久しぶりにこんなに気持ちの悪い映画を観た気がする。

ファティ・アキンが脚本・監督を手掛けた本作は、1970年代ドイツに実在した連続殺人鬼の物語。

主人公フリッツ・ホンカは鼻が大きくなんと形容したらいいのかわからないが醜い容姿の持ち主。それを演じたヨナス・ダスラーは特殊メイクで見事におぞましい殺人鬼に変身した。

冒頭からゾッとするようなシーンで始まり、嫌な気持ちで観続けた。観続けられた。気持ちのいいものではなく、ただただ眉間に皺を寄せて観ていたような気がする。
そして中盤、転換点ともなるあるシーンを迎える。その時、もう今までみたいなの、観なくて済むのかな? と一瞬思うも……。
どうもこのフリッツ・ホンカという男は、アルコールによって恐ろしい人格になってしまう人間なのか?
それにしても、この映画に出てくる人たち、酒を飲む飲む。

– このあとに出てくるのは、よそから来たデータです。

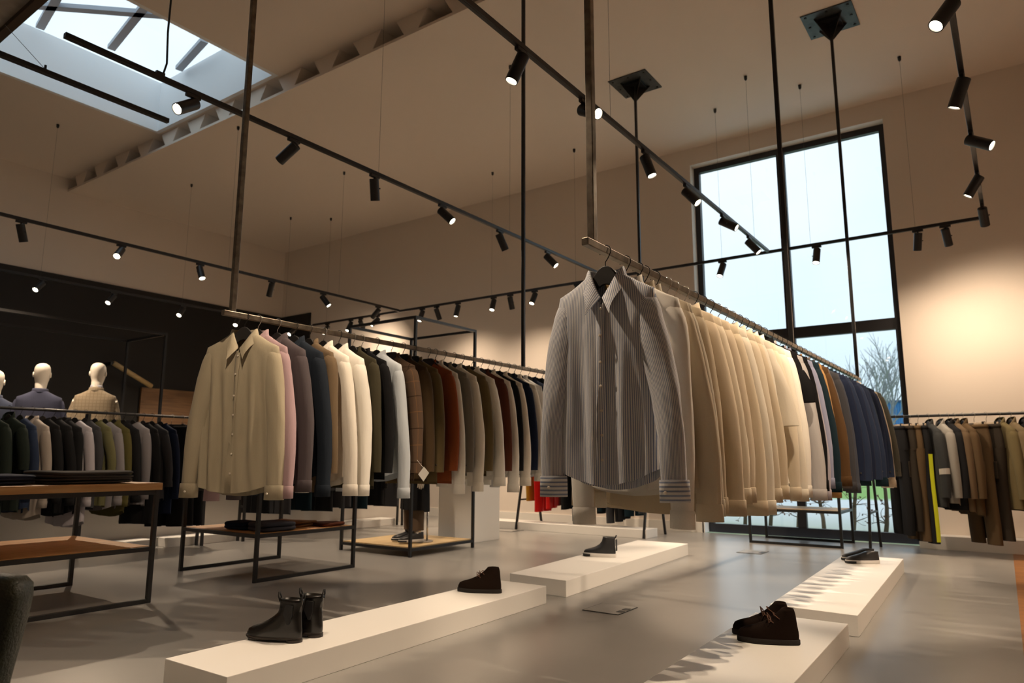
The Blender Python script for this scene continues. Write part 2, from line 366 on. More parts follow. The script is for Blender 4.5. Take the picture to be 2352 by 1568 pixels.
MB().box((-.36,-.07,.9), (-.1,.07,.95)).build('saddle', M_TYRE, bike, bevel=.02)
# ------------------------------------------------------------------ ceiling-hung rails
RZ = 1.815
RAILS = {'R': -1.27, 'L': -3.60}
def hung_rail(x, label, lab_short):
    t = thing('ceiling_rail', label, 'clothes rail', (x, 0, 0))
    MB().box((-.015, 2.27, RZ-.015), (.015, 7.88, RZ+.015)).build('rail_tube', M_RAW, t, bevel=.003)
    for y, pl in ((2.33, CZN), (5.27, CZ if 5.27 > YS else CZN), (7.80, CZ)):
        p = MB().box((-.015, y-.015, RZ+.0155), (.015, y+.015, pl-.03)).build('hanger_pole', M_STEEL if y > 3 else M_RAW, t, bevel=.003)
        m = MB().box((-.255, y-.255, pl-.014), (.255, y+.255, pl-.002)); plate = m.build('ceiling_plate', M_PLATE, t)
        g = MB()
        for a in (45, 135, 225, 315):
            ca, sa = math.cos(math.radians(a)), math.sin(math.radians(a)); th = Vector((-sa, ca, 0))*.004
            pts = [Vector((ca*.015, y+sa*.015, pl-.014)), Vector((ca*.2, y+sa*.2, pl-.014)), Vector((ca*.015, y+sa*.015, pl-.24))]
            g.loft([[q-th for q in pts], [q+th for q in pts]], True, True)
        g.box((-.11, y-.11, pl-.045), (.11, y+.11, pl-.014))
        g.build('gusset', M_STEEL, plate)
        for i in (-.21, 0, .21):
            for j in (-.21, 0, .21):
                if i or j: MB().lathe([(.014, pl-.024), (.014, pl-.014)], (i, y+j, 0), 6).build('bolt', M_STEEL, plate)
    return t
M_PLATE = plain('plate_steel', (.075, .085, .088), .45, .7, var=.3, vscale=9)
hung_rail(RAILS['R'], 'square steel clothes rail hung from the ceiling, carrying the white blouses', '')
hung_rail(RAILS['L'], 'square steel clothes rail hung from the ceiling, carrying lilac shirt and tweed jackets', '')

# ------------------------------------------------------------------ light tracks, spots, cables
TZ = 3.62
TR = {
 'mid':  dict(x=-4.66, y0=1.72, y1=8.98, lab='long black light track running over the shirts and jackets rail, seen against the skylight', nm='track above the jackets rail'),
 'rail': dict(x=-2.385, y0=1.2, y1=8.98, lab='black light track running between the two ceiling rails towards the tall window', nm='track between the two ceiling rails'),
 'side': dict(x=-8.82, y0=1.5, y1=8.98, lab='black light track running above the mannequins and clothes racks', nm='track above the mannequins'),
 'edge': dict(x=-.095, y0=2.2, y1=8.98, lab='black light track running straight overhead to the end of the window-wall track', nm='track at the far end of the window'),
 'near': dict(x=-5.24, y0=.6, y1=2.72, lab='short black light track held by a slanting wire below the skylight', nm='short track'),
 'dark': dict(x=-11.43, y0=1.5, y1=9.4, z=3.60, lab='black light track hung in front of the black wall lining', nm='track before the black wall'),
}
for k, q in TR.items():
    z = q.get('z', TZ); t = thing('light_track', q['lab'], 'light track', (q['x'], 0, z))
    MB().box((-.018, q['y0'], -.018), (.018, q['y1'], .018)).build('track_profile', M_SPOT, t, bevel=.003)
    MB().box((-.007, q['y0']+.02, -.0195), (.007, q['y1']-.02, -.018)).build('conductor_slot', M_STEEL, t)
t = thing('light_track', 'black light track running along the window wall and crossing the tall window', 'light track', (0, 9.03, TZ))
MB().box((-11.2, -.018, -.018), (-.06, .018, .018)).build('track_profile', M_SPOT, t, bevel=.003)
MB().box((-11.1, -.007, -.0195), (-.1, .007, -.018)).build('conductor_slot', M_STEEL, t)
# (track, top pixel, lens pixel, +1 lens turned to the viewer / -1 away)
SPOTS = [
 ('mid', (443,232), (424,262), 1), ('mid', (674,337), (628,373), -1), ('mid', (860,411), (861,471), -1), ('mid', (1016,492), (1046,521), 1), ('mid', (1148,545), (1165,584), -1), ('mid', (1258,595), (1281,620), 1),
 ('rail', (1197,112), (1166,185), 1), ('rail', (1342,272), (1376,296), 1), ('rail', (1483,372), (1498,421), 1), ('rail', (1578,455), (1603,488), 1), ('rail', (1662,526), (1693,546), 1), ('rail', (1722,574), (1743,602), 1),
 ('edge', (2214,4), (2156,76), 1), ('edge', (2220,188), (2203,264), -1), ('edge', (2216,325), (2246,351), 1), ('edge', (2255,410), (2230,462), -1), ('edge', (2250,485), (2268,523), -1),
 ('back', (752,750), (744,766), 1), ('back', (806,737), (799,757), 1), ('back', (829,727), (832,742), -1), ('back', (867,732), (852,748), 1), ('back', (970,714), (963,738), 1), ('back', (1003,708), (1012,736), -1), ('back', (1052,703), (1046,729), 1),
 ('back', (1134,690), (1129,714), 1), ('back', (1172,682), (1178,712), -1), ('back', (1228,673), (1219,697), 1), ('back', (1326,655), (1318,684), 1), ('back', (1472,634), (1478,662), -1), ('back', (1660,612), (1647,641), 1), ('back', (1876,575), (1867,608), 1), ('back', (2108,535), (2111,581), -1), ('back', (2171,525), (2189,571), -1),
 ('side', (48,518), (51,562), -1), ('side', (278,574), (283,594), 1), ('side', (459,619), (472,647), 1), ('side', (624,652), (613,686), -1), ('side', (742,687), (763,713), 1), ('side', (868,712), (846,736), -1),
 ('dark', (96,650), (95,668), 1), ('dark', (260,680), (258,698), 1), ('dark', (420,706), (419,723), 1), ('dark', (547,726), (547,742), 1), ('dark', (676,750), (667,763), 1),
]
BODY_L, BODY_R = .20, .043
cnt = {}
TRACKNAME = {k: v['nm'] for k, v in TR.items()}; TRACKNAME['back'] = 'window-wall track'
def spotlight(trk, a, b, s, n, total):
    z = TR[trk].get('z', TZ) if trk in TR else TZ
    if trk == 'back': pt_ = aty(a[0], a[1], 9.03)
    elif trk == 'edge': pt_ = atz(a[0], a[1], z-.09); pt_.x = TR[trk]['x']
    else: pt_ = atx(a[0], a[1], TR[trk]['x'])
    dep = depth_of(pt_)
    pa = EYE+ray(*a)*(dep/FPX); pb = EYE+ray(*b)*(dep/FPX); lat = pb-pa
    L = BODY_L if lat.length < BODY_L*.97 else lat.length*1.02
    fw = math.sqrt(max(.0001, L*L-lat.length_squared))
    d = (lat-CAMF*(s*fw)).normalized()
    if d.z > -.12: d.z = -.12; d.normalize()
    tilt = 'lit' if s > 0 else 'turned-away'
    place_spot(trk, Vector((pt_.x, pt_.y, z)), d, power=26 if trk == 'back' and pt_.x > -1.3 else None, label=f'{tilt} black spotlight, {ordn(n)} of {total} on {TRACKNAME[trk]}')
def place_spot(trk, top, d, label, power=None):
    L = BODY_L; z = top.z
    t = thing('track_spotlight', label, 'spotlight', (top.x, top.y, z), 0, 'spotlights on the '+TRACKNAME[trk])
    ad = MB()
    if trk == 'back': ad.box((-.055, -.016, -.045), (.055, .016, -.0185))
    else: ad.box((-.016, -.055, -.045), (.016, .055, -.0185))
    ad.build('adapter', M_SPOT, t, bevel=.004)
    base = Vector((0, 0, -.075)); MB().tube([(0,0,-.045), base], .010, 8).build('stem', M_SPOT, t, True)
    c0 = base - d*.035 + Vector((0, 0, -.018)); c1 = c0 + d*L
    side = d.cross(Vector((0,0,1))).normalized(); upv = side.cross(d)
    def ring(c, r, n_=24): return [c+(side*math.cos(2*PI*k/n_)+upv*math.sin(2*PI*k/n_))*r for k in range(n_)]
    m = MB(); m.loft([ring(c0, BODY_R-.003), ring(c0+d*.004, BODY_R), ring(c1-d*.002, BODY_R), ring(c1, BODY_R-.002), ring(c1, BODY_R-.007), ring(c1-d*.028, BODY_R-.009)], True, False)
    body = m.build('lamp_body', M_SPOT, t, True)
    md = body.modifiers.new('es', 'EDGE_SPLIT'); md.split_angle = .6
    m = MB(); m.loft([ring(c1-d*.010, BODY_R-.0075), ring(c1-d*.004, BODY_R*.5), ring(c1-d*.003, .001)], False, True); m.build('lens', M_LENS, t, True)
    kn = c0+d*L*.45+side*(BODY_R); MB().tube([kn-side*.002, kn+side*.012], .006, 6).build('knob', M_SPOT, t)
    ld = bpy.data.lights.new('spot_beam', 'SPOT'); ld.energy = power or POWER.get(trk, 100); ld.color = (1., .77, .55); ld.spot_size = math.radians(SIZE.get(trk, 62)); ld.spot_blend = {'back': 1.}.get(trk, .35); ld.shadow_soft_size = .028
    if trk == 'edge' and top.y > 6.5: ld.spot_size = math.radians(118); ld.spot_blend = 1.; ld.energy = 85
    lo = bpy.data.objects.new('spot_beam', ld); COL.objects.link(lo); lo.parent = t; lo.location = c1+d*.004
    lo.rotation_euler = d.to_track_quat('-Z', 'Y').to_euler()
POWER = {'mid': 130, 'rail': 130, 'edge': 125, 'back': 50, 'side': 150, 'dark': 60}
SIZE = {'mid': 52, 'rail': 52, 'edge': 56, 'back': 125, 'side': 58}
tot = {}
for s_ in SPOTS: tot[s_[0]] = tot.get(s_[0], 0)+1
for trk, a, b, s in SPOTS:
    cnt[trk] = cnt.get(trk, 0)+1
    spotlight(trk, a, b, s, cnt[trk], tot[trk])
for trk, y, aim, pw in (('rail', 1.9, (-1.35, 2.9, 1.2), 90), ('edge', 2.9, (-1.3, 4.2, 1.0), 95), ('edge', 3.7, (-1.3, 5.4, 1.1), 95), ('rail', 1.45, (-3.3, 2.6, .6), 70)):
    tp = Vector((TR[trk]['x'], y, TZ)); place_spot(trk, tp, (Vector(aim)-tp).normalized(), f'overhead spotlight, {y:.1f} metres along {TRACKNAME[trk]}', pw)
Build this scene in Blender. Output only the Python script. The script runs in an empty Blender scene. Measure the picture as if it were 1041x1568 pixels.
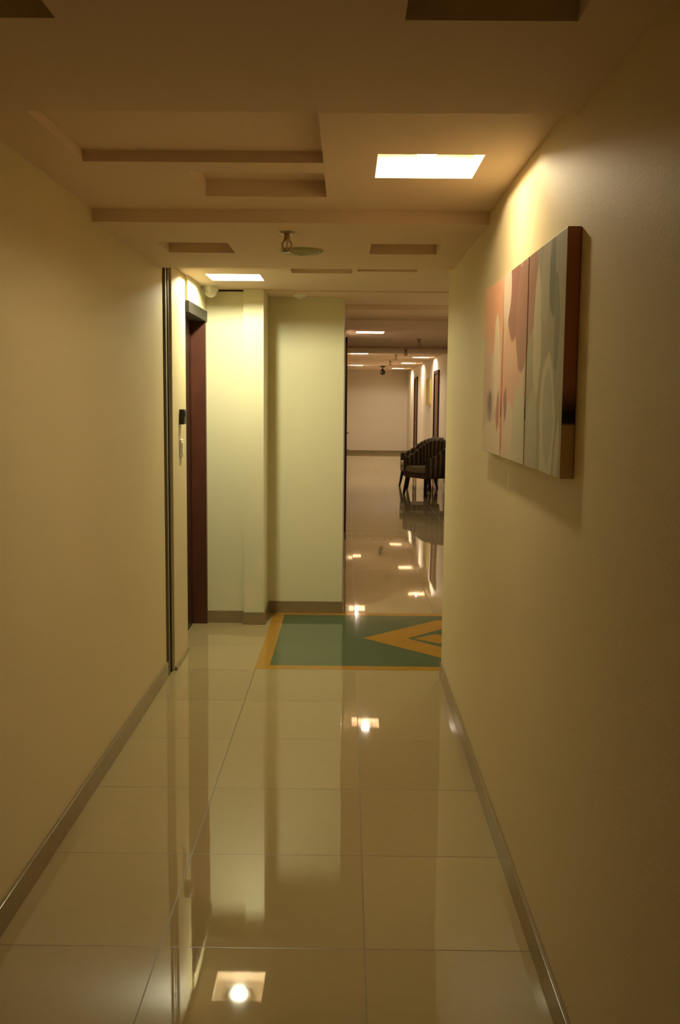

なんでそこまで飲むんだ、と思ってしまうほどだが、その時代、“収容所”の歴史などとも関係があるのかもしれないと思った。飲まないとやってらんない、というか……。

フリッツ・ホンカの犯行が外に漏れだす最初のシーン。階下に住む家族の元にあるものが降ってくる、というのがいろいろ想像してしまって気持ち悪い。

この映画、音が強烈だ。映画自体もかなり強烈なのだが、音をしっかりと作っていて、それがスリラーやホラーを上手く演出していると感じた。
あんなにいつも屋根裏の部屋で音をたてていて、よく苦情とか来ないな……

屋根裏。今や世間は半地下の部屋に夢中だが、屋根裏もまた同じような意味合いがある? などと考えてしまった。世間から見捨てられた人たち。目につく平和に暮らしている人たちの隅っこの方に生きている人たち。
それはそうと、階下に住む家族の元にあるものが降ってくるというのと、火事は関係があるのか?

最後はきちんと気持ちいい! とは言えないけれど、カタルシスを薄らとは感じられ、明るい音楽のエンディングに実際の殺人鬼と被害者たちの写真が映され、何とも言い難い気持ちにさせられる。とにかく強烈な映画だった。